> **Short exercise**
Lines that include the word "part" are the ones to copy.

> **Information shown**
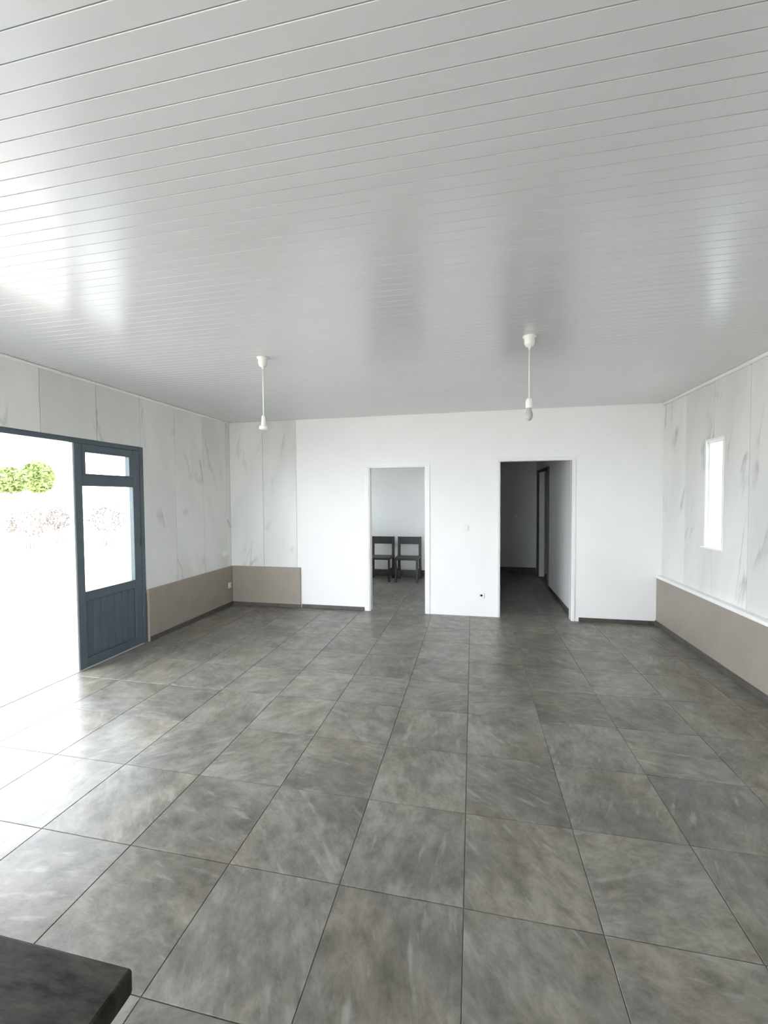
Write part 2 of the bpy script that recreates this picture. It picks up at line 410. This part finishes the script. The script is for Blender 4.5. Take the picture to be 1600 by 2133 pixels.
# rooms behind the doorways
struct(boxes('wall_chair_room', [(XL - PT, 0.0, RY, RY + 0.1, 0, HC), (-0.2, -0.08, D2, RY, 0, HC)], M['plaster']), 'pale wall behind the two dark chairs')
struct(boxes('baseboard_chair_room', [(XL, -0.2, RY - 0.014, RY, 0, 0.13)], M['skirting'], bev=0.003), 'dark skirting behind the two dark chairs')
struct(boxes('wall_corridor', [(0.13, 1.26, CY, CY + 0.1, 0, HC), (0.13, 0.25, D2, CY, 0, HC),
        (1.25, 1.36, D2, 7.5, 0, HC), (1.25, 1.36, 7.5, 8.6, 2.03, HC), (1.25, 1.36, 8.6, CY + 0.1, 0, HC)], M['plaster']), 'dim walls of the corridor')
struct(boxes('baseboard_corridor', [(0.25, 1.25, CY - 0.014, CY, 0, 0.12), (1.236, 1.25, D2, 7.5, 0, 0.06)], M['skirting'], bev=0.003), 'dark skirting of the corridor')
boxes('corridor_door_frame', [(1.225, 1.262, 7.44, 7.5, 0, 2.05), (1.225, 1.262, 8.6, 8.66, 0, 2.05), (1.225, 1.262, 7.5, 8.6, 2.0, 2.05)], M['skirting']).parent = bpy.data.objects['wall_corridor']
struct(boxes('wall_end', [(0.0, XR + WT, CY + 0.1, CY + WT, -0.3, HC), (XL - WT, 0.0, RY + 0.1, RY + 0.22, -0.3, HC)], M['plaster']), 'outer end wall')

# ------------------------------------------------------------------ left doorway: frame and fixed glazed leaf
FR = struct(boxes('trim_5', [(XL - 0.10, XL - 0.012, OP0 + 0.045, LEAF1 - 0.04, OPH - 0.045, OPH)], M['door'], bev=0.003), 'blue-grey frame of the wide open doorway')
boxes('frame_post', [(XL - 0.10, XL - 0.012, OP0, OP0 + 0.045, 0, OPH)], M['door'], FR, 0.003)
boxes('frame_post', [(XL - 0.10, XL + 0.002, LEAF1 - 0.045, LEAF1, 0, OPH)], M['door'], FR, 0.003)
boxes('threshold', [(XL - WT, XL, OP0 + 0.045, LEAF1 - 0.045, -0.02, 0.004)], M['door_edge'], FR, 0.002)
LX0, LX1 = XL - 0.055, XL - 0.004
y0, y1 = OP1 + 0.012, LEAF1 - 0.046
zt = OPH - 0.047
leaf = struct(boxes('door_1', [(LX0, LX1, y0, y0 + 0.075, 0.008, zt)], M['door'], bev=0.003), 'blue-grey half-glazed door leaf with small top light and boarded base')
boxes('lit_edge_strip', [(LX0 + 0.004, LX1 - 0.004, y0 - 0.014, y0 - 0.0005, 0.01, zt)], M['door_edge'], leaf)  # leaf edge lit from outside, that brightness put into the pale colour
boxes('stile', [(LX0, LX1, y1 - 0.095, y1, 0.008, zt)], M['door'], leaf, 0.003)
ya, yb = y0 + 0.0755, y1 - 0.0955
boxes('top_rail', [(LX0, LX1, ya, yb, zt - 0.062, zt)], M['door'], leaf, 0.003)
boxes('transom_rail', [(LX0, LX1, ya, yb, 1.672, 1.772)], M['door'], leaf, 0.003)
boxes('lock_rail', [(LX0, LX1, ya, yb, 0.62, 0.705)], M['door'], leaf, 0.003)
boxes('bottom_rail', [(LX0, LX1, ya, yb, 0.008, 0.09)], M['door'], leaf, 0.003)
# small hopper sash in the top light
za, zb = 1.7725, zt - 0.0625
sash = boxes('vent_sash', [(LX0 + 0.006, LX1 + 0.006, ya, ya + 0.03, za, zb), (LX0 + 0.006, LX1 + 0.006, yb - 0.05, yb, za, zb),
       (LX0 + 0.006, LX1 + 0.006, ya + 0.03, yb - 0.05, za, za + 0.012), (LX0 + 0.006, LX1 + 0.006, ya + 0.03, yb - 0.05, zb - 0.012, zb)], M['door'], leaf)
boxes('pane', [(XL - 0.032, XL - 0.027, ya + 0.03, yb - 0.05, za + 0.012, zb - 0.012)], M['glass'], sash)
boxes('pane', [(XL - 0.032, XL - 0.027, ya, yb, 0.7055, 1.6715)], M['glass'], leaf)
nb = 7
for i in range(nb):
    a0 = ya + (yb - ya) * i / nb; a1 = ya + (yb - ya) * (i + 1) / nb
    boxes('board', [(XL - 0.042, XL - 0.018, a0 + 0.001, a1 - 0.001, 0.0905, 0.6195)], M['door'], leaf, 0.004)
for z in (0.35, 1.1, 1.85):
    lathe('hinge', [(0.007, -0.045), (0.007, 0.045)], M['door'], leaf, (XL + 0.003, y1 + 0.001, z), 10)

# ------------------------------------------------------------------ slit window
W = struct(boxes('window_1', [(XR + 0.02, XR + 0.06, 4.36, 4.373, 1.062, 2.06), (XR + 0.02, XR + 0.06, 4.617, 4.63, 1.062, 2.06),
        (XR + 0.02, XR + 0.06, 4.373, 4.617, 1.062, 1.078), (XR + 0.02, XR + 0.06, 4.373, 4.617, 2.044, 2.06)], M['trim_white']), 'narrow upright slit window')
boxes('pane', [(XR + 0.038, XR + 0.042, 4.373, 4.617, 1.078, 2.044)], M['glass'], W)
boxes('window_sill', [(XR - 0.025, XR + 0.06, 4.31, 4.68, 1.04, 1.062)], M['trim_white'], W, 0.004)
boxes('surround', [(XR - 0.008, XR, 4.335, 4.36, 1.062, 2.085), (XR - 0.008, XR, 4.63, 4.655, 1.062, 2.085), (XR - 0.008, XR, 4.36, 4.63, 2.06, 2.085)], M['trim_white'], W, 0.002)

# ------------------------------------------------------------------ pendants
def pendant(label, loc, kind):
    t = thing('pendant_lamp', label, 'lamp', loc, 'bare pendants under the board ceiling')
    lathe('ceiling_rose', [(0.046, 0.0), (0.046, -0.005), (0.036, -0.010), (0.034, -0.05), (0.027, -0.066), (0.010, -0.072), (0.006, -0.09)], M['plastic'], t)
    if kind == 0:
        lathe('cord', [(0.0045, -0.085), (0.0045, -0.46)], M['plastic'], t, seg=10)
        lathe('lamp_holder', [(0.008, -0.445), (0.016, -0.455), (0.019, -0.52), (0.021, -0.525), (0.034, -0.53), (0.036, -0.552), (0.02, -0.556)], M['plastic'], t)
    else:
        lathe('cord', [(0.0045, -0.085), (0.0045, -0.43)], M['plastic'], t, seg=10)
        lathe('lamp_holder', [(0.008, -0.415), (0.02, -0.425), (0.024, -0.44), (0.024, -0.48), (0.02, -0.487)], M['plastic'], t)
        lathe('bulb', [(0.013, -0.487), (0.016, -0.50), (0.024, -0.525), (0.025, -0.545), (0.018, -0.563), (0.006, -0.571)], M['bulb'], t)
    return t
pendant('white cord pendant with flared holder, hanging nearer the glazed door', (-1.597, 3.066, HC), 0)
pendant('white cord pendant with grey bulb, hanging in front of the dark corridor doorway', (0.380, 3.066, HC), 1)

# ------------------------------------------------------------------ switches and sockets
def plate(name, label, cat, loc, normal, w_=0.075, h_=0.075, part='rocker'):
    t = thing(name, label, cat, loc)
    t.rotation_euler = (0, 0, {'-y': 0, '+x': math.pi / 2}[normal])
    boxes('cover_plate', [(-w_ / 2, w_ / 2, -0.010, 0, -h_ / 2, h_ / 2)], M['plastic'], t, 0.003)
    if part == 'rocker':
        boxes('rocker', [(-0.02, 0.02, -0.015, -0.0095, -0.026, 0.026)], M['plastic'], t, 0.002)
    else:
        bm = bmesh.new(); add_lathe(bm, [(0.021, -0.0095), (0.021, -0.0115), (0.017, -0.0118), (0.015, -0.0100)], 20)
        for v in bm.verts: v.co = Vector((v.co.x, v.co.z, v.co.y))
        obj('socket_well', mesh_of(bm, 'socket_well', M['plastic']), t)
plate('light_switch', 'white light switch on the wall between the two doorways', 'switch', (-0.087, D, 1.146), '-y')
plate('power_outlet', 'white power outlet low on the wall between the two doorways', 'outlet', (0.115, D, 0.276), '-y', part='well')
plate('power_outlet', 'white power outlet set in the taupe wainscot near the corner', 'outlet', (XL + 0.025, 5.47, 0.30), '+x', 0.07, 0.08, 'well')
plate('wall_box', 'white box on the marble-print wall just above the wainscot corner', 'wall box', (XL, 5.40, 0.775), '+x', 0.13, 0.075)
plate('light_switch', 'light switch on the dim end wall of the corridor', 'switch', (0.872, CY, 1.157), '-y')

# ------------------------------------------------------------------ chairs in the room behind
def chair(label, x, y):
    t = thing('dining_chair', label, 'chair', (x, y, 0), 'dark chairs in the back room')
    mt_ = M['chair']
    for s in (-1, 1):
        bm = bmesh.new()
        add_box(bm, s * 0.2 - 0.025, s * 0.2 + 0.025, 0.17, 0.21, 0, 0.80, 0.004)
        for v in bm.verts:
            if v.co.z > 0.45: v.co.y += (v.co.z - 0.45) * 0.12
            else: v.co.y += (0.45 - v.co.z) * 0.06
        obj('back_post', mesh_of(bm, 'back_post', mt_), t)
        boxes('leg', [(s * 0.195 - 0.018, s * 0.195 + 0.018, -0.20, -0.164, 0, 0.41)], mt_, t, 0.004)
        boxes('side_rail', [(s * 0.2 - 0.012, s * 0.2 + 0.012, -0.163, 0.168, 0.20, 0.225)], mt_, t, 0.003)
    boxes('top_rail', [(-0.174, 0.174, 0.205, 0.23, 0.66, 0.80)], mt_, t, 0.006)
    boxes('seat', [(-0.22, 0.22, -0.22, 0.165, 0.41, 0.45)], mt_, t, 0.008, seg=2)
    boxes('front_rail', [(-0.176, 0.176, -0.19, -0.17, 0.20, 0.225)], mt_, t, 0.003)
chair('dark wooden chair half hidden by the doorway edge, left of its twin', -1.69, 7.75)
chair('dark wooden chair fully in view beside the doorway right casing', -1.175, 7.75)

# ------------------------------------------------------------------ table corner beside the camera
t = thing('table', 'dark speckled table top corner beside the camera', 'table', (-1.15, 0.05, 0))
TW, TD = 1.166, 1.086
boxes('tabletop', [(-TW / 2, TW / 2, -TD / 2, TD / 2, 0.705, 0.75)], M['table'], t, 0.006, seg=2)
boxes('apron', [(-TW / 2 + 0.13, TW / 2 - 0.13, -TD / 2 + 0.13, TD / 2 - 0.13, 0.63, 0.705)], M['table'], t, 0.003)
for sx in (-1, 1):
    for s_y in (-1, 1):
        cx, c_y = sx * (TW / 2 - 0.15), s_y * (TD / 2 - 0.15)
        boxes('leg', [(cx - 0.03, cx + 0.03, c_y - 0.03, c_y + 0.03, 0, 0.63)], M['table'], t, 0.004)

# ------------------------------------------------------------------ outdoors
struct(boxes('terrace', [(XL - WT - 5.0, XL - WT, -6, 14, -0.2, -0.02)], M['terrace']), 'pale sunlit terrace outside the open doorway')
struct(boxes('ground', [(-80, 60, -40, 90, -0.6, -0.205)], M['ground']), 'pale sunlit ground')
def foliage(name, mat, c_, rad, n, size, parent, seed):
    rnd = random.Random(seed)
    verts, faces = [], []
    for i in range(n):
        u = Vector((rnd.gauss(0, 1), rnd.gauss(0, 1), rnd.gauss(0, 1))).normalized()
        rr = rnd.uniform(0.55, 1.0)
        p_ = Vector((c_[0] + u.x * rad[0] * rr, c_[1] + u.y * rad[1] * rr, c_[2] + u.z * rad[2] * rr))
        a_ = Vector((rnd.gauss(0, 1), rnd.gauss(0, 1), rnd.gauss(0, 1))).normalized()
        b_ = a_.orthogonal().normalized(); s_ = size * rnd.uniform(0.6, 1.3)
        k_ = len(verts)
        verts += [p_ - a_ * s_, p_ + b_ * s_ * 0.45, p_ + a_ * s_, p_ - b_ * s_ * 0.45]
        faces.append((k_, k_ + 1, k_ + 2, k_ + 3))
    me = bpy.data.meshes.new(name); me.from_pydata([tuple(v) for v in verts], [], faces); me.materials.append(mat)
    return obj(name, me, parent)
def at(u, v, dist):      # direction of the view where a far plant stands, for its ground position
    d_ = F + R * ((u - 800) / FPX) - U * ((v - 1066.5) / FPX)
    return Vector((0, 0, CAM_H)) + d_ * dist
def tree(label, u, v, dist, rad, seed):
    c_ = at(u, v, dist)
    t_ = thing('tree', label, 'tree', (c_.x, c_.y, -0.205), 'washed-out trees outside')
    h_ = c_.z + 0.205
    lathe('trunk', [(0.13, 0), (0.09, h_ * 0.6), (0.05, h_)], M['bark'], t_, seg=10)
    foliage('foliage', M['leaf'], (0, 0, h_), rad, 2600, 0.16, t_, seed)
tree('rounded pale green tree at the right of the open doorway view', 80, 994, 20, (0.60, 0.60, 0.72), 3)
tree('wider pale green tree at the left edge of the open doorway view', 22, 1000, 23, (1.2, 1.2, 0.65), 4)
def shrub(label, u, v, dist, rad, seed):
    c_ = at(u, v, dist)
    t_ = thing('shrub', label, 'shrub', (c_.x, c_.y, -0.205), 'washed-out dry shrubs outside')
    h_ = max(0.3, c_.z + 0.205)
    for i in range(5):
        a_ = i * 1.256
        lathe('stem', [(0.02, 0), (0.012, h_)], M['bark'], t_, (0.12 * math.cos(a_), 0.12 * math.sin(a_), 0), 6)
    foliage('foliage', M['drytwig'], (0, 0, h_), rad, 700, 0.05, t_, seed)
shrub('pale dry shrub seen through the open doorway below the trees', 62, 1088, 15, (0.75, 0.75, 0.5), 11)
shrub('pale dry shrub seen just beside the door leaf', 122, 1080, 17, (0.45, 0.45, 0.5), 12)
shrub('pale dry shrub seen through the large door pane', 222, 1080, 16, (0.75, 0.75, 0.55), 13)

> **Result**
Write part 2 of the bpy script that recreates this picture. It picks up at line 410. This part finishes the script. The script is for Blender 4.5. Take the picture to be 1600 by 2133 pixels.
def plate(name, label, cat, loc, normal, w_=0.075, h_=0.075, part='rocker'):
    if part == 'rocker':
plate('power_outlet', 'white power outlet low on the wall between the two doorways', 'outlet', (0.115, D, 0.276), '-y', part='well')